NSGA-III crossover boosts multi-objective optimization speed: New runtime analysis

A new theoretical analysis from researcher Andre Opris, accepted at IJCAI 2026, provides the first rigorous runtime comparison of NSGA-III with and without crossover on many-objective optimization problems. The study focuses on the classical m-objective OneJumpZeroJump (m-OJZJ) function, a standard benchmark for multi-objective evolutionary algorithms (MOEAs). The results prove that NSGA-III with crossover solves m-OJZJ asymptotically faster than its crossover-free variant for any number of objectives m, across a wide parameter regime. This holds even as the number of objectives grows, addressing a long-standing gap between theoretical understanding and practical success of crossover in many-objective optimization.

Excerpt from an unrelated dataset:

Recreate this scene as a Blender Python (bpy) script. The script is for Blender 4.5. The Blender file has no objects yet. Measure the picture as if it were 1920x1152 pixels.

To solidify the finding, Opris also provides a lower runtime bound for the crossover-free NSGA-III on the 4-objective OJZJ function, confirming that the speedup is fundamental and not an artifact of specific parameter choices. The work is significant because while crossover is widely used in practice to improve MOEA performance, theoretical guarantees were limited to artificially designed benchmarks. This analysis offers the first general proof of crossover's benefit in the many-objective setting, helping algorithm designers decide when to include crossover operators. The paper is available on arXiv as arXiv:2605.11201.